Langit memang tak selamanya mendung. Tak jarang setelah hujan hadir pelangi. Harapan yang sebelumnya layu kembali mekar. Pada 7 Mei 2020, saya menerima sertifikat penerimaan resmi dari Dekan IGP Graduate School of Life Science Hokkaido University. Akibat corona, saya hanya menerima dokumen dalam bentuk soft copy. Harusnya, sertifikat penerimaan ini dikirim langsung oleh Hokkaido University ke Indonesia. Lumayan kan, pengganti surat cinta yang belum pernah saya terima, wkwk. Beberapa hari kemudian, saya dikirimkan jadwal dan panduan pendaftaran mahasiswa baru penerima beasiswa MEXT. Saya senang bercampur galau karena informasi ini diikuti dengan pengumuman kelulusan SKD CPNS 2019. Both of them are my passion. Which one should I choose? I have to make a decision. I pray and ask Allah guides me finding the right way. Finally, my parents talked me for taking the first thing coming to my life. I have that same idea. Saya percaya bahwa apa yang Allah takdirkan untuk kita, tidak akan didapatkan oleh orang lain. Begitu juga sebaliknya, apa yang Allah takdirkan untuk orang lain, tidak akan kita dapatkan, bagaimanapun caranya.

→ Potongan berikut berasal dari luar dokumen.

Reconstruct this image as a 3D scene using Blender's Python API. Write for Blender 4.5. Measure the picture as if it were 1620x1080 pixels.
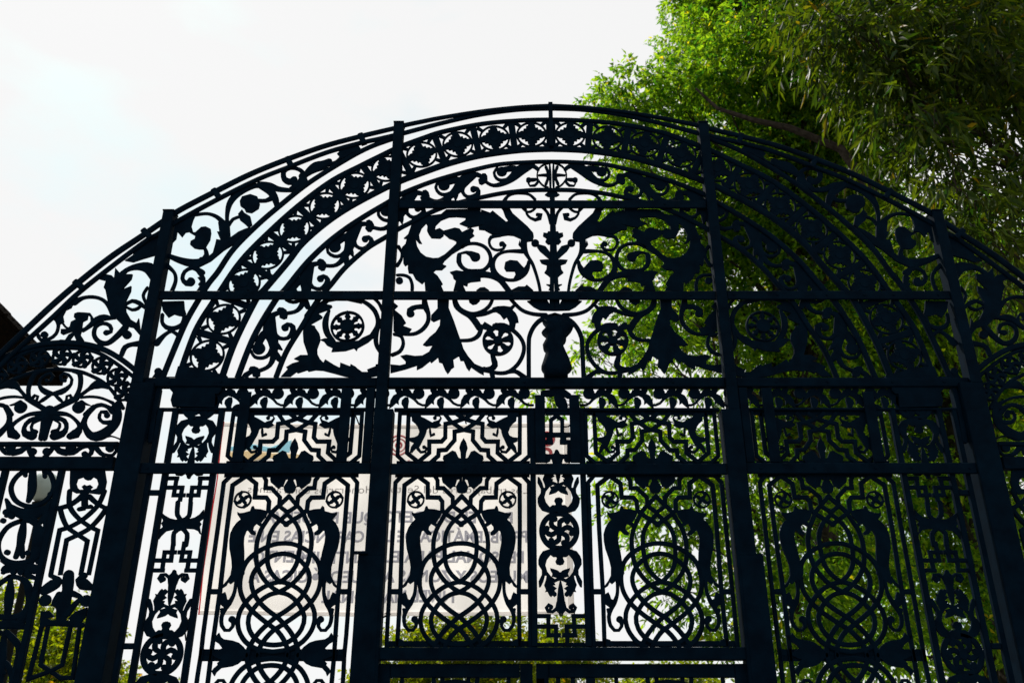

Saat ini, semua jadi terbalik. Proses seleksi CPNS yang seharusnya sudah selesai masih belum ada kepastian kapan ujian tahap akhir akan dilaksanakan. Andai corona tidak datang, mungkin semua ini sudah selesai dan saya bisa pulang ke kampung halaman. Tapi apalah gunanya memikirkan apa yang tidak bisa dikendalikan. Bisa jadi, apa yang tidak kita harapkan adalah mimpi dalam hidup orang lain. Maka, bersyukurlah dengan apa yang dimiliki. Tentu tidak mudah karena rumput tetangga akan selamanya tampak lebih hijau. Bersabar dan bersyukur adalah dua kebiasaan yang harus dipaksakan. Sembari menunggu MEXT memberikan arahan pada akhir bulan ini, saya ingin menuntaskan janji untuk menuliskan cerita ini. Semoga kisah receh ini memberi sedikit informasi untuk teman-teman yang ingin belajar di Jepang dengan MEXT Scholarship. Maafkan cerita saya yang terlalu pribadi, karena cerita ini khusus saya tulis sebagai ucapan terimakasih untuk keluarga, sahabat, dan orang-orang terdekat yang sudah mendukung saya hingga detik ini. Mohon do'akan selalu kebaikan untuk saya dan keluarga. Semoga kita bertemu lagi dalam cerita selanjutnya... 

6 komentar:

christin mengatakan...

semangat melda. semoga lancar studinya dan sehat sehat selalu. ikut senang lihat semangatmu! lanjut ngeblog dari hokkkaido ya!

Mentari Darma Putri mengatakan...

Selamat melda, Barakallah,👍😍 selamat menuntut ilmu di negeri sakura, semoga dilancarkan smua urusan & semoga tercapai smua impian 🙏🤲

melda taspika mengatakan...

Duh,ibu panutan kuh,aaamiin YRA,terimakasih banyak Bu untuk semuanya,Bu Christin udah banyak banget bantuin aku.Salam buat nadine,semoga nadine jadi awardee full bright angkatan ke sekian,kalo LPDP cukup mama nya aja,hahaha

melda taspika mengatakan...

Aaamiin,terimakasih teman seperjuanganku,teman ngobrol panjang kali lebarku waktu awal jadi awardee LPDP,teman satu pulau,do'a terbaik juga buatmu,semoga Allah ridhoi dan derkahi jalan mimpimu,aaamiin YRA

Unknown mengatakan...

Boleh buka kelas menulis Mel, biar kak menjadi pencerita yg baik pula 😄

Mutia mengatakan...

Salam kenal mbak, saya Mutia, saya sangat tertarik dengan cerita mbak. Kebetulan saya daftar jalur G to G 2021 ini, namun ditolak. Saya ingin sekali mencoba langkah yang mbak lakukan untuk dapat bisa bergabung melalui jalur U to U. Jika berkenan apakah boleh saya tanya lebih detail nanti. Terima kasih.